El fenómeno de los robos con fuerza en domicilios particulares, en la ciudad o en entornos rurales, incruentos o con distintos grados de violencia, es recurrente en nuestro país y genera gran inseguridad. En el 2016 y en el 2017 retrocedió. Pero en el 2018 repuntó un 20%. Se dijo entonces que la recuperación económica estimulaba indirectamente esta alza. Se dijo también que los atentados del 17-A habían detraído efectivos de los Mossos destinados a combatir la plaga. Pero, más allá de los factores coyunturales para explicar la oleada de robos, hay factores estructurales. Y las herramientas para combatirlos y erradicarlos no parecen todavía al alcance de las autoridades. De ahí que en el Maresme, la zona en la que se basa la mencionada información de Vivir, se organicen grupos de vecinos vigilantes para paliar la insuficiencia de recursos policiales.
La protección de la propiedad privada es, antes que una opción de los particulares, una obligación del Estado. Pueden darse circunstancias excepcionales, en las que flaquee el sistema más seguro. Pero no es eso lo que sucede aquí. Con mayor frecuencia, la proliferación de estos robos está relacionada con la actuación de bandas, a menudo de extranjeros; con la insuficiencia de recursos policiales, y con un sistema legal siempre mejorable. No es un acicate para la acción policial ver rápidamente liberados a los ladrones recién detenidos.
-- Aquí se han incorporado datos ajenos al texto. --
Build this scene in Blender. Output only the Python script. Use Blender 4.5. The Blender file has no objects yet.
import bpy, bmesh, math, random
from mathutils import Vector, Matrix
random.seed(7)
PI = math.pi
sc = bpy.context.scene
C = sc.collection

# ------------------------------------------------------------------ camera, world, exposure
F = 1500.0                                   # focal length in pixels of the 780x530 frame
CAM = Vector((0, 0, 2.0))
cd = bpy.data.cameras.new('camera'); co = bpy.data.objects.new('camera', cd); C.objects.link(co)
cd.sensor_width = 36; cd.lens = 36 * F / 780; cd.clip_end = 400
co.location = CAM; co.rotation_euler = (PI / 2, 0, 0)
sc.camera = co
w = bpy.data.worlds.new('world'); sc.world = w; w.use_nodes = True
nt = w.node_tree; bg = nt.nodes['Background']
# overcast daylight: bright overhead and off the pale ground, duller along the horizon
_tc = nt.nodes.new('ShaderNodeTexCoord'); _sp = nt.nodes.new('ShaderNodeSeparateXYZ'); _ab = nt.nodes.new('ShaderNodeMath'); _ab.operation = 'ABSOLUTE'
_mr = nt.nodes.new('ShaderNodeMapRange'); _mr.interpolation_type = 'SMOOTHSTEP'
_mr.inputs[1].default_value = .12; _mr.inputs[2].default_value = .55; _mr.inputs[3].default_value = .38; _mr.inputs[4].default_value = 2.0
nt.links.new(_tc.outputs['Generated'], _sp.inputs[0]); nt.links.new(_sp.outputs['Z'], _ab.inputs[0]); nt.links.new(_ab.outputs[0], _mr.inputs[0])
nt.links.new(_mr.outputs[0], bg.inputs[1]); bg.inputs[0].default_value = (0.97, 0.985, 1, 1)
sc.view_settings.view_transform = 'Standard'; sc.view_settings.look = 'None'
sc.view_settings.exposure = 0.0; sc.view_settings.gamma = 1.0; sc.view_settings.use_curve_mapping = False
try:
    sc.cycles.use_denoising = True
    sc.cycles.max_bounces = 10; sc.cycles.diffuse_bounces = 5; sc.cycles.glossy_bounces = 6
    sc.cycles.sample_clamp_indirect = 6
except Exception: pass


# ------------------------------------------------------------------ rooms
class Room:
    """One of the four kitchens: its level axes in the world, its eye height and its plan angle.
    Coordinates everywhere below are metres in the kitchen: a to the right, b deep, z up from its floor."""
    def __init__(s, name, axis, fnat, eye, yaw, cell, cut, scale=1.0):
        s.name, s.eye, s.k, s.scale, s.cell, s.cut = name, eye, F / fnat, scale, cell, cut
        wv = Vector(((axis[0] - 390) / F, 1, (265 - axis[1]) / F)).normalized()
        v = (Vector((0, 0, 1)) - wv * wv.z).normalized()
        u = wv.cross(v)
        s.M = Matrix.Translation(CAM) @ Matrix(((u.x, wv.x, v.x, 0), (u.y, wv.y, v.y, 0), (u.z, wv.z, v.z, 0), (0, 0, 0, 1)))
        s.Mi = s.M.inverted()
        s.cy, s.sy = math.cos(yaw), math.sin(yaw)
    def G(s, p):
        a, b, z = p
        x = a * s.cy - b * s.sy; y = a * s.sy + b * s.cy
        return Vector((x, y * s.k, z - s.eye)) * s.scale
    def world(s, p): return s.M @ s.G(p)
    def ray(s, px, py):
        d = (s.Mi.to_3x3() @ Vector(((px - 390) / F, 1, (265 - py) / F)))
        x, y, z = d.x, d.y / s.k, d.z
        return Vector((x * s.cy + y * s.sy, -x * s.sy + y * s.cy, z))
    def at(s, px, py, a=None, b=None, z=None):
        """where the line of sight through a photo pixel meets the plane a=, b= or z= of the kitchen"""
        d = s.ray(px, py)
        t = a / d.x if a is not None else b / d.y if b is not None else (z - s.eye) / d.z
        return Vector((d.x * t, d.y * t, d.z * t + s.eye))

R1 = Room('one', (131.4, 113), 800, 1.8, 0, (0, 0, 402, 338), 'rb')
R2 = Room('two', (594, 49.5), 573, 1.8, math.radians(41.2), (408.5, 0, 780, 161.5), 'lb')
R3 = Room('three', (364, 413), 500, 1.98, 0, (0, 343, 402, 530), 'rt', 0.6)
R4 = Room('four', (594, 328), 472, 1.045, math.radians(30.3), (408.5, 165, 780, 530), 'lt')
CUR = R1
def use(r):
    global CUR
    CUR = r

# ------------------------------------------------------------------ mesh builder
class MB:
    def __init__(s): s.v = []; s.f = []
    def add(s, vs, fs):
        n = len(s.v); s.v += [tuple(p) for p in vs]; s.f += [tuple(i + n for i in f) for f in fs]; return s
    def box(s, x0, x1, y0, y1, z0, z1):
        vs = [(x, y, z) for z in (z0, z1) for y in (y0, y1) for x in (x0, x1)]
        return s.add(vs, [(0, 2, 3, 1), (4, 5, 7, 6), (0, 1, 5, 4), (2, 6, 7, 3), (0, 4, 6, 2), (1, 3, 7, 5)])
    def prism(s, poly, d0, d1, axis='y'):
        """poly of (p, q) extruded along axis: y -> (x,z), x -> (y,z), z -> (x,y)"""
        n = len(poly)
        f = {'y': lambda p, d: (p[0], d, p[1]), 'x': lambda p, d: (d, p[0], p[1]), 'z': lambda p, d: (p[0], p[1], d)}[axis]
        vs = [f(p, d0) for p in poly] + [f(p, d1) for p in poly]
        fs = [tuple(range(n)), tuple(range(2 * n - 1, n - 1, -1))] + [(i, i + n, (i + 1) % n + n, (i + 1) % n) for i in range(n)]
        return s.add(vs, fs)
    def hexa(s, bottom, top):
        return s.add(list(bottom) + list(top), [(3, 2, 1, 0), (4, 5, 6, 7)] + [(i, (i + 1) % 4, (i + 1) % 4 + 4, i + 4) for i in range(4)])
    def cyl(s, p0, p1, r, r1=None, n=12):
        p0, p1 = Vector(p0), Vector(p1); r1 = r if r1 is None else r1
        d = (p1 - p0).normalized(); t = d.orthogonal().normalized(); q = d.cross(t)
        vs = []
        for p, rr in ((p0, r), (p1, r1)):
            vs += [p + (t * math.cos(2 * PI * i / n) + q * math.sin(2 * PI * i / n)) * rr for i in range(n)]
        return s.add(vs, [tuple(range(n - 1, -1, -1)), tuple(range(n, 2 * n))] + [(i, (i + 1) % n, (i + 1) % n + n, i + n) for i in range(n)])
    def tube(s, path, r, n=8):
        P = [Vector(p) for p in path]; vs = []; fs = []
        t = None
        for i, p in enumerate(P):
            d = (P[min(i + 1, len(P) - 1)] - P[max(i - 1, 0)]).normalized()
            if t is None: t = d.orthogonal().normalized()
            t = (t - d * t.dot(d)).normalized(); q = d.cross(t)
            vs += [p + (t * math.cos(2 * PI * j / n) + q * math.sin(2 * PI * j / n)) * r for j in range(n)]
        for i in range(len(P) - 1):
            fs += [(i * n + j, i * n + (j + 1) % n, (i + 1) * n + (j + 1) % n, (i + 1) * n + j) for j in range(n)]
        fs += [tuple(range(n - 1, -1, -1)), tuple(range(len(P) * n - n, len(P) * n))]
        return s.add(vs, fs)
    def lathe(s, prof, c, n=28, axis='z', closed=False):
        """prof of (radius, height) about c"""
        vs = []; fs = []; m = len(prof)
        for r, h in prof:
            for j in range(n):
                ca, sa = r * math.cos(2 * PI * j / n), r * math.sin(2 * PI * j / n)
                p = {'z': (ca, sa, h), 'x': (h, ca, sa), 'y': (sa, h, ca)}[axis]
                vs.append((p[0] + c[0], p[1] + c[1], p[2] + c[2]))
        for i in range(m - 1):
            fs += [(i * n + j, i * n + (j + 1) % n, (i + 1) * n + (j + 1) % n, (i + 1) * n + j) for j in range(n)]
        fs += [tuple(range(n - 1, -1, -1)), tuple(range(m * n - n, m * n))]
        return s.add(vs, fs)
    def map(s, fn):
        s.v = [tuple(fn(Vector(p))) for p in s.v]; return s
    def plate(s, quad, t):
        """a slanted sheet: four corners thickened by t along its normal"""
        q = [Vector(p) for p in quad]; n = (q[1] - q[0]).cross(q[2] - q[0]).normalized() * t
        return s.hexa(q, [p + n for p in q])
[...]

Los ciudadanos tienen derecho a preservar sus propiedades y a no ver violada su intimidad. Seguramente pueden hacer poco para frenar por su mano a bandas cada día más especializadas, procedentes del Magreb, Latinoamérica o el Este europeo, que allanan sus casas en busca de dinero, joyas y otros bienes que rinden beneficios casi inmediatos. Pero tienen derecho a reclamar una acción policial y una acción judicial más efectivas. Y a exigir que se atenúe la comodidad con la que trabajan los ladrones por aquí –Catalunya es una comunidad singularmente afectada por este fenómeno–, evitando de paso la importación de más delincuentes.
Los sindicatos de Mossos han subrayado a menudo la cortedad de sus plantillas, así como sus reivindicaciones salariales. Últimamente se han anunciado ampliaciones, pero no se espera un vuelco en la situación. Quizá sería mejor buscar una solución al actual estado de cosas por vía judicial. Desde que en 1995 se suprimió del Código Penal la pena de entre uno y seis meses de prisión para el ladrón que era sorprendido cometiendo un tercer hurto, y se introdujo la de multa, el efecto logrado ha sido nulo y a veces incluso contraproducente. Tampoco contribuyó a frenar el problema al que nos referimos la reforma del Código Penal del 2015, pese al cambio de calificación –falta por delito leve– y a la posibilidad de imponer al ladrón, en el cuarto hurto, penas de uno a tres años.
Es obvio que toda pena tiene que ser proporcional al delito cometido. Pero no lo es menos que el problema de los robos en viviendas persiste; que la estrategia de los delincuentes parece avanzar más deprisa que la de quienes deben perseguirles, y que los miles y miles de ciudadanos perjudicados merecen mejor protección.